There can be no justification for the violence police rained on helpless villagers in Mumias

Documented cases of enforced disappearances and unexplained deaths involved people who had been seen in police custody. PHOTO | FILE | NATION MEDIA GROUP.

What you need to know:

  • But the fearsome and loathsome General Service Unit (GSU) descended on neighbouring villages, estates and small businesses in the vicinity the very following day.
  • Policemen punished civilians for their own spectacular failure to protect their station.

It is 3 am and a frightened recently-widowed mother and her children are woken up by menacing demands of Fungua! Fungua! Fungua mlango ama tupite nayo (Open! Open! Open the door or we will break it down!)

The door crashes in! At 4 am this same fate befalls a pregnant mother of two a mile away.

No, it is not thieves. No, it is police armed with guns and truncheons in search of thieves in Mumias of Kakamega County.

Still, at the time of filing this report, seven guns and 184 bullets, which were grabbed by an unknown number of unknown people from the Bookers Police Post in Mumias Sugar Company on November 23, had not yet been recovered.

But the fearsome and loathsome General Service Unit (GSU) descended on neighbouring villages, estates and small businesses in the vicinity the very following day.

And, say victims, witnesses and the Kenya National Commission on Human Rights, embarked on an orgy of malicious molestation, intimidation and injury; demanding bribes with menaces; downright theft and destruction.

Put another way, police used excessive force in their search for stolen guns and bullets and on a defenceless people, inflicting on them undeserved injury and malicious damage to their properties and livelihoods.

Policemen punished civilians for their own spectacular failure to protect their station. Why? A couple of reasons have been canvassed.

One, that an attack on a police officer, station, post or other facility, is an attack on the government and police must use force to remind one and all of the power of the state and theirs as the defenders of it. Nonsense!

The people of Mumias have never challenged the power of the state or police.

And where is the evidence that the gun thieves were local people?

CONSEQUENCES
Two, that somebody in the vicinity knows something or saw something or suspects somebody and this person can only speak out or come forward if terror is unleashed on them and their neighbours.

Crap! Intelligence is the work of the police.

They did not detect anything before the raid and should make good by getting back the guns through intelligence-based investigations.

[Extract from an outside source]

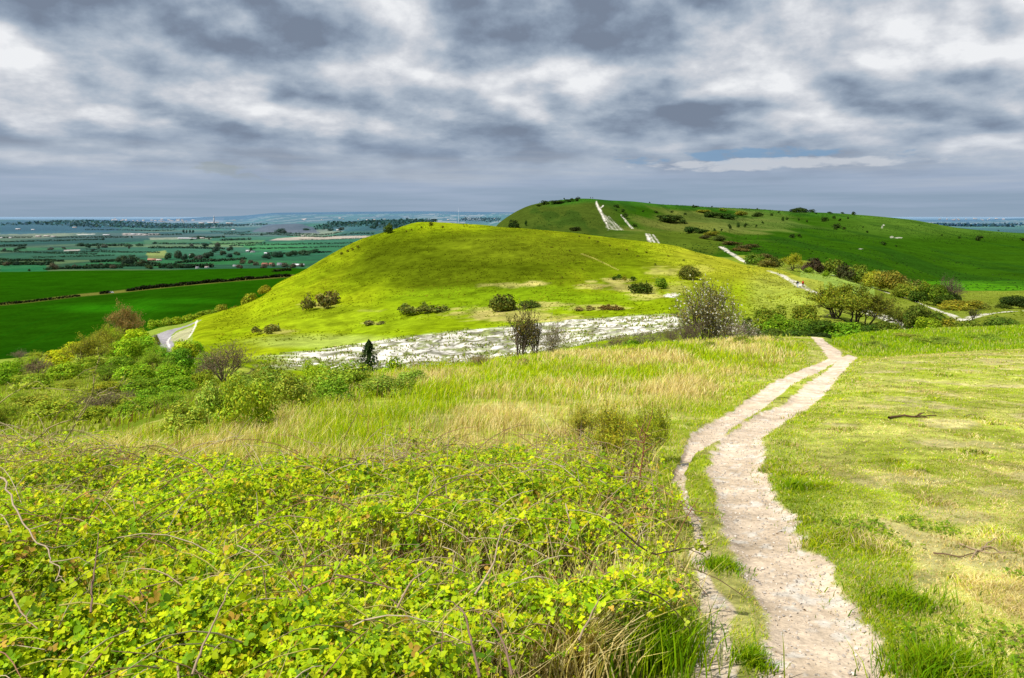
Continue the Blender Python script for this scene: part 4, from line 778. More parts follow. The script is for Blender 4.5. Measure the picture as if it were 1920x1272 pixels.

Torture is not investigation.

Last, since the attack on the police post represents an attack on government, retribution by the GSU should be remembered by the people of Mumias for decades so that they may never dream of a repeat performance.

Rubbish! The flip side of this argument is that civilians will learn to forever give the police a wide berth.

So much for building bridges between brutal police and terrified public.

By the way, will police learn to better protect their guns after their loss and rampage in Mumias?

I doubt it. Will they care about the constitutionally-enshrined Bill of Rights?

Yes, if it is made clear that there is no law when police violate the law.

That means police must be punished when they violate the law.

If not, who will the public turn to when the gang is in uniform?

***
What happened in Mumias was replicated with deadlier force, on an industrial scale, and by the military in Kasese in western Uganda.

Here, says Kampala, a local king, backed by separatist militia, challenged the authority of the state by attacking police and soldiers.

Kampala alleges that President Yoweri Museveni called Omusinga Charles Mumbere twice on Sunday morning and asked him to restrain his militia but the king refused.

“So we had no option, after that we had to storm the palace and get these terrorists, and that is what we did,” says Brigadier Peter Elwelu, who commanded the Uganda Defence Forces’ assault on the palace.

The result? More than 70 people, most of them civilians, were killed.

THE ALTERNATIVE

Pictures show men stripped to their underwear, their hands tied behind their backs and dead.

Did President Museveni and Brigadier Elwelu not have an option but kill?

They had a tried and tested option. They would have laid siege to the palace which militaries are trained to do.

They would have shown the king and his loyalists the military assets arrayed against them and given them a surrender ultimatum.

The King & Co, with neither entry nor exit, no fresh supplies of basic amenities and subjected to psychological and physical torture, could not have survived, say, a week-long siege.

President Museveni and Brigadier Elwelu could have ended the Rwenzeruru Palace standoff peacefully.

They chose extra-judicial killings of those they swore to protect. President and Brigadier committed crimes against humanity.